At the very least, Bloomberg could win a state or two, and if he does, there is a very good chance that no candidate will win a 270 vote majority of the electoral college.   So, who wins then ?  As discussed in Beyond the Headlines today, the House would determine the winner from the three leading Electoral College vote-getters.  But if, as our story predicts is quite possible, the House reaches stalemate, then the Senate would choose an "interim" President from the Vice Presidential running mates of one of the top two vote-getters, until the first stalemate is resolved.  So yes, the 44th President of the United States could be the losing Vice Presidential candidate !  If it sounds like a complicated process, that's because it is; Chris Weigant of Huffington Post compares it, and not in a favorable way, to the instructions for Monty Python's Holy Hand Grenade of Antioch.

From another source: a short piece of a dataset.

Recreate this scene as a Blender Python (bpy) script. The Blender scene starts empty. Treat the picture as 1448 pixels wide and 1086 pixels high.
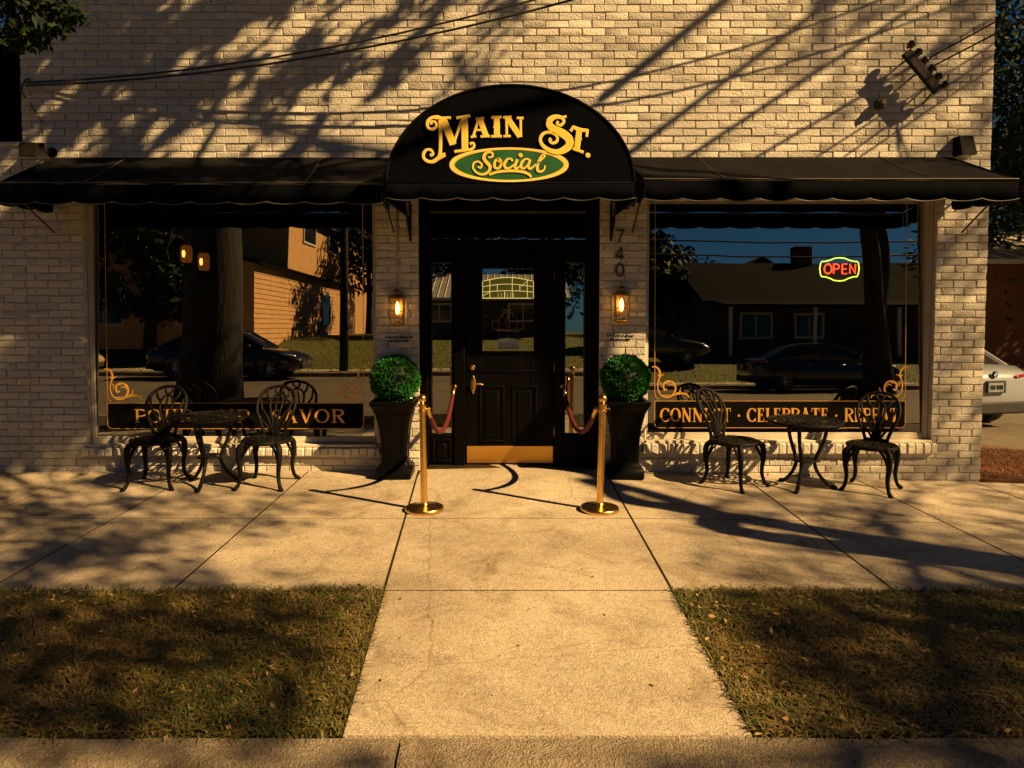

We can be sure of Supreme Court involvement and assiduous efforts by everyone to de-legitimize the process whenever it appears to be pointing in the wrong direction. If you think Hillary's loss in Iowa or McCain's win in NH was surprising, wait till you witness the inauguration as President of the United States of a person who failed in their role of enhancing the electability of someone else.

Who was the last person to lose an election as a vice presidential candidate and eventually become President ? There haven't been many memorable losing VPs in recent times.  With one notable exception.  Admiral Jim Stockdale.  Yes, he famously and clumsily opened the Vice Presidential debate in 1992 by asking "Who am I and why am I here" ?   Admiral Stockdale's performance was badly misunderstood, and he faded quickly from the public eye and died in 2005.

But he lives on through a philosophy that he developed while imprisoned in Vietnam for 7 years.  This philosophy is now well known in management circles as "The Stockdale Paradox":  "You must never confuse faith that you will prevail in the end - which you can never afford to lose - with the discipline to confront the most brutal facts of your current reality, whatever they might be."   This sounds like a better prescription for facing our future than any of the sound bites I've heard from those atop the current polls, or their likely running mates.  Let's hope there's an Admiral Stockdale somewhere out there, waiting to emerge from the chaos.